[Task to carry out] Set the listing down again exactly, please, apart from its pictures.

[Dataset section]
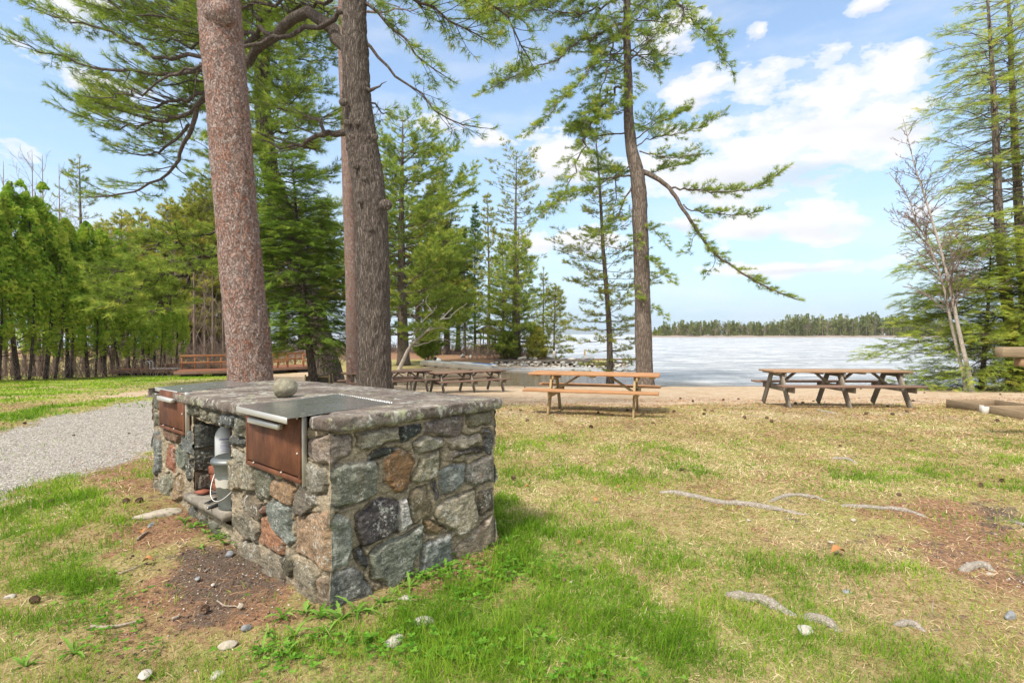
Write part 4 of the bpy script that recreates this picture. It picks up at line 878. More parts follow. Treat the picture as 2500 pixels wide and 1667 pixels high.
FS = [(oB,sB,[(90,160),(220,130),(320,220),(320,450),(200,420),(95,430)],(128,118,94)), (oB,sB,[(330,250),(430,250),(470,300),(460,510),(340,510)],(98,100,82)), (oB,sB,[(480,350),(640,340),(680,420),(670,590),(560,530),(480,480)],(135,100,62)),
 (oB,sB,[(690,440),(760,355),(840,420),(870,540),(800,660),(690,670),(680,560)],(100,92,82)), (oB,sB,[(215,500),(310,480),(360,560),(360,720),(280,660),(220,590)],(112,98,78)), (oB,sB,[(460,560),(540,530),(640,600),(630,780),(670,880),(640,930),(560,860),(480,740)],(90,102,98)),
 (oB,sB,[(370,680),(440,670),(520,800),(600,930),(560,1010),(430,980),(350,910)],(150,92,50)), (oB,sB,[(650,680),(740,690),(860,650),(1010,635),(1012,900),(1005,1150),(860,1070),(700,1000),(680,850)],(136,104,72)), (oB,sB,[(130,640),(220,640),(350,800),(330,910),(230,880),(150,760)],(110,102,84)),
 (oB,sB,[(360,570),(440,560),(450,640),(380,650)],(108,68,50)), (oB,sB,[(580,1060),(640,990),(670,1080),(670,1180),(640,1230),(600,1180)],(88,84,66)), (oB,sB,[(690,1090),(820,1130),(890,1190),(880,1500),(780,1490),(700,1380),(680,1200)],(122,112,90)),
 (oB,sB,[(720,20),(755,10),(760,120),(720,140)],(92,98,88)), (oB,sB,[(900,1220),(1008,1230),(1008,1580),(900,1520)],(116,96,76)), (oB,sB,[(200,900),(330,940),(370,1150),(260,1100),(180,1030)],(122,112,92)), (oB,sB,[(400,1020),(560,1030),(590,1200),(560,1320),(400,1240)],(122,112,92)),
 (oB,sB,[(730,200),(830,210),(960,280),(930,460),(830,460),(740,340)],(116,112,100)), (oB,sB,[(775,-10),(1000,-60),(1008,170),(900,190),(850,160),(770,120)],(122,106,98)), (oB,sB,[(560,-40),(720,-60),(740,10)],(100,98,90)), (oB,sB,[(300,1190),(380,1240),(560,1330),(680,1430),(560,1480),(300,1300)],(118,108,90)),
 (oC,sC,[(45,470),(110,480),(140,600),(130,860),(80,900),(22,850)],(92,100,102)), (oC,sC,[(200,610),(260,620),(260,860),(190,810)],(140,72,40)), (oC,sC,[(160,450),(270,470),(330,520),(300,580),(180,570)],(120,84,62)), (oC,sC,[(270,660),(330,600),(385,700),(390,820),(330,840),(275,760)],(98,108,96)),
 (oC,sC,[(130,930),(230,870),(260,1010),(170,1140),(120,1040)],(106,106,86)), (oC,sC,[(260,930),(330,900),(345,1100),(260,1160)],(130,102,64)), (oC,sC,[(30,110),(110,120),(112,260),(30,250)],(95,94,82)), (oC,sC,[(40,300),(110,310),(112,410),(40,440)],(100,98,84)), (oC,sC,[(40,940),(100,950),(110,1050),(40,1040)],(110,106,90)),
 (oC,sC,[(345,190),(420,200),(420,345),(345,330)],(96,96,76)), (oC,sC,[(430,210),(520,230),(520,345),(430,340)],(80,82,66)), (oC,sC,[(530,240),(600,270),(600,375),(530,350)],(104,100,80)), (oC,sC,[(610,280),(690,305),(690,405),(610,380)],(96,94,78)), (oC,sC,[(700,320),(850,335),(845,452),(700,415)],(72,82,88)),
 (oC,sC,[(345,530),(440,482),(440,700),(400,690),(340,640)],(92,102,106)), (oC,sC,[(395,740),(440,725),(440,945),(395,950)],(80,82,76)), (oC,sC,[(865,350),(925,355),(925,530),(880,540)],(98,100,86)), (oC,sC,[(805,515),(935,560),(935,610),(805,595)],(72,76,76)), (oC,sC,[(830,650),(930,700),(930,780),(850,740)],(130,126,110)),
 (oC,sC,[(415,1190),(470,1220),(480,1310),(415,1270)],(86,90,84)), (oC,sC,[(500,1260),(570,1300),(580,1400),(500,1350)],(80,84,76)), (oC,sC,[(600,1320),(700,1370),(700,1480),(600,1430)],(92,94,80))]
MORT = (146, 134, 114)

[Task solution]
Write part 4 of the bpy script that recreates this picture. It picks up at line 878. More parts follow. Treat the picture as 2500 pixels wide and 1667 pixels high.
FS = [(oB,sB,[(90,160),(220,130),(320,220),(320,450),(200,420),(95,430)],(128,118,94)), (oB,sB,[(330,250),(430,250),(470,300),(460,510),(340,510)],(98,100,82)), (oB,sB,[(480,350),(640,340),(680,420),(670,590),(560,530),(480,480)],(135,100,62)),
 (oB,sB,[(690,440),(760,355),(840,420),(870,540),(800,660),(690,670),(680,560)],(100,92,82)), (oB,sB,[(215,500),(310,480),(360,560),(360,720),(280,660),(220,590)],(112,98,78)), (oB,sB,[(460,560),(540,530),(640,600),(630,780),(670,880),(640,930),(560,860),(480,740)],(90,102,98)),
 (oB,sB,[(370,680),(440,670),(520,800),(600,930),(560,1010),(430,980),(350,910)],(150,92,50)), (oB,sB,[(650,680),(740,690),(860,650),(1010,635),(1012,900),(1005,1150),(860,1070),(700,1000),(680,850)],(136,104,72)), (oB,sB,[(130,640),(220,640),(350,800),(330,910),(230,880),(150,760)],(110,102,84)),
 (oB,sB,[(360,570),(440,560),(450,640),(380,650)],(108,68,50)), (oB,sB,[(580,1060),(640,990),(670,1080),(670,1180),(640,1230),(600,1180)],(88,84,66)), (oB,sB,[(690,1090),(820,1130),(890,1190),(880,1500),(780,1490),(700,1380),(680,1200)],(122,112,90)),
 (oB,sB,[(720,20),(755,10),(760,120),(720,140)],(92,98,88)), (oB,sB,[(900,1220),(1008,1230),(1008,1580),(900,1520)],(116,96,76)), (oB,sB,[(200,900),(330,940),(370,1150),(260,1100),(180,1030)],(122,112,92)), (oB,sB,[(400,1020),(560,1030),(590,1200),(560,1320),(400,1240)],(122,112,92)),
 (oB,sB,[(730,200),(830,210),(960,280),(930,460),(830,460),(740,340)],(116,112,100)), (oB,sB,[(775,-10),(1000,-60),(1008,170),(900,190),(850,160),(770,120)],(122,106,98)), (oB,sB,[(560,-40),(720,-60),(740,10)],(100,98,90)), (oB,sB,[(300,1190),(380,1240),(560,1330),(680,1430),(560,1480),(300,1300)],(118,108,90)),
 (oC,sC,[(45,470),(110,480),(140,600),(130,860),(80,900),(22,850)],(92,100,102)), (oC,sC,[(200,610),(260,620),(260,860),(190,810)],(140,72,40)), (oC,sC,[(160,450),(270,470),(330,520),(300,580),(180,570)],(120,84,62)), (oC,sC,[(270,660),(330,600),(385,700),(390,820),(330,840),(275,760)],(98,108,96)),
 (oC,sC,[(130,930),(230,870),(260,1010),(170,1140),(120,1040)],(106,106,86)), (oC,sC,[(260,930),(330,900),(345,1100),(260,1160)],(130,102,64)), (oC,sC,[(30,110),(110,120),(112,260),(30,250)],(95,94,82)), (oC,sC,[(40,300),(110,310),(112,410),(40,440)],(100,98,84)), (oC,sC,[(40,940),(100,950),(110,1050),(40,1040)],(110,106,90)),
 (oC,sC,[(345,190),(420,200),(420,345),(345,330)],(96,96,76)), (oC,sC,[(430,210),(520,230),(520,345),(430,340)],(80,82,66)), (oC,sC,[(530,240),(600,270),(600,375),(530,350)],(104,100,80)), (oC,sC,[(610,280),(690,305),(690,405),(610,380)],(96,94,78)), (oC,sC,[(700,320),(850,335),(845,452),(700,415)],(72,82,88)),
 (oC,sC,[(345,530),(440,482),(440,700),(400,690),(340,640)],(92,102,106)), (oC,sC,[(395,740),(440,725),(440,945),(395,950)],(80,82,76)), (oC,sC,[(865,350),(925,355),(925,530),(880,540)],(98,100,86)), (oC,sC,[(805,515),(935,560),(935,610),(805,595)],(72,76,76)), (oC,sC,[(830,650),(930,700),(930,780),(850,740)],(130,126,110)),
 (oC,sC,[(415,1190),(470,1220),(480,1310),(415,1270)],(86,90,84)), (oC,sC,[(500,1260),(570,1300),(580,1400),(500,1350)],(80,84,76)), (oC,sC,[(600,1320),(700,1370),(700,1480),(600,1430)],(92,94,80))]
MORT = (146, 134, 114)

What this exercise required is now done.